In the 1954 hearing, Oppenheimer is repeatedly asked if he is a Soviet spy, despite there being no evidence in support of that allegation. The backstory is that AEC chairman Lewis Strauss was concerned that Oppenheimer might be a covert Communist after correctly claiming that the Soviets were also developing nuclear weapons. Strauss, who in earlier scenes supported Oppenheimer’s scientific efforts, then sent a defamatory letter about him to J. Edgar Hoover. Throughout the deeply contentious hearings, Oppenheimer, once lauded as a celebrity scientist, appears increasingly defeated. In 1954 the AEC revoked his security clearance. In the 1959 hearing, Oppenheimer’s lawyers were barred from accessing confidential materials, while the AEC had hundreds of wiretapped recordings. The three-person board deemed that although the scientist was a loyal citizen, he was still a security risk.
These disturbing hearings and the rescinding of Oppenheimer’s security clearance are merely the apex of the three-hour film, which depicts his undergraduate years at Harvard and graduate work at Cambridge, England, followed by professorships at UC Berkeley and Caltech, and especially his tenure as director of the laboratory of the Manhattan Project in Los Alamos, New Mexico. The large team of brilliant scientists there built and successfully tested the atomic bomb under Oppenheimer’s direction. His various romances, marriage, and friendships with leading scientists such as Albert Einstein, Niels Bohr and others help construct a full portrait of a man who was regarded as a polymath and spoke six languages.
Still from “Oppenheimer,” 2023, Christopher Nolan, Director. Courtesy of Universal Pictures.
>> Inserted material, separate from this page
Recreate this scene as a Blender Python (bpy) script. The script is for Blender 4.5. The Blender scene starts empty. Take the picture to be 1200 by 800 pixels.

While Oppenheimer continued to teach and research after the hearings, his victimization and the denigration of his scientific personhood by McCarthyism is an important story for our time. As Kai Bird recently wrote in the “New York Times,” in “The Tragedy of J. Robert Oppenheimer,” “Sadly, Oppenheimer’s life story is relevant to our current political predicaments. Oppenheimer was destroyed by a political movement characterized by rank know-nothing, anti-intellectual, xenophobic demagogues. The witch-hunters of that season are the direct ancestors of our current political actors of a certain paranoid style.” The same can be said of the Blacklist victims.